Children of this age are competitive. They enjoy the challenge of individual and group games.

Fifth and Sixth Graders

Fifth and sixth graders are beginning to develop some abstract thinking skills. Greatly increased attention spans allow teaching activities or discussions that may last a long while.

Children of this age are becoming increasingly independent and are willing to challenge authority. Justice and fairness are primary characteristics of these students, who strive to make their own decisions while still accepting the values of their peers.

Fifth and sixth graders are able to express religious thoughts in words and begin to identify with the broader religious community. They begin to comprehend church history and events that have brought them to their place in time. They grow in their ability to use the Bible as a personal-growth tool and may begin to determine their own moral behavior in terms of God's will and the teachings of Jesus.

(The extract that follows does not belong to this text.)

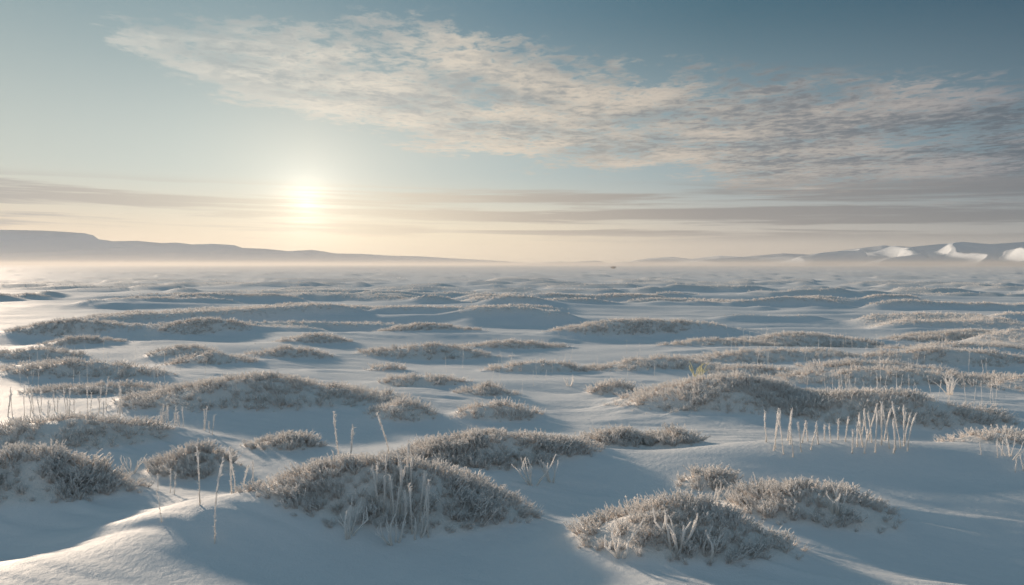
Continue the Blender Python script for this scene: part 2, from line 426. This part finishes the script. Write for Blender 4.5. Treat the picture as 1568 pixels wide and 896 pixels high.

Children of this age are beginning to explore their commitment to God and what it means for each one individually to be a disciple of Jesus Christ. As they seek their place in the church, they grow in their understanding of and appreciation for outreach and mission projects. Hands-on projects are effective with this age group.

Common Characteristics

From the active two-year-old to the pondering sixth grader, all children have some characteristics in common. Children at every age respond to personal and group affirmation. They want to feel that they contribute to their class, that they are loved and respected by their teachers, and most of all that each is a unique and special child of God. By better understanding the characteristics of children, a caring teacher can provide more-age-appropriate activities for those in his or her classroom. The result is happy children and a much happier teacher.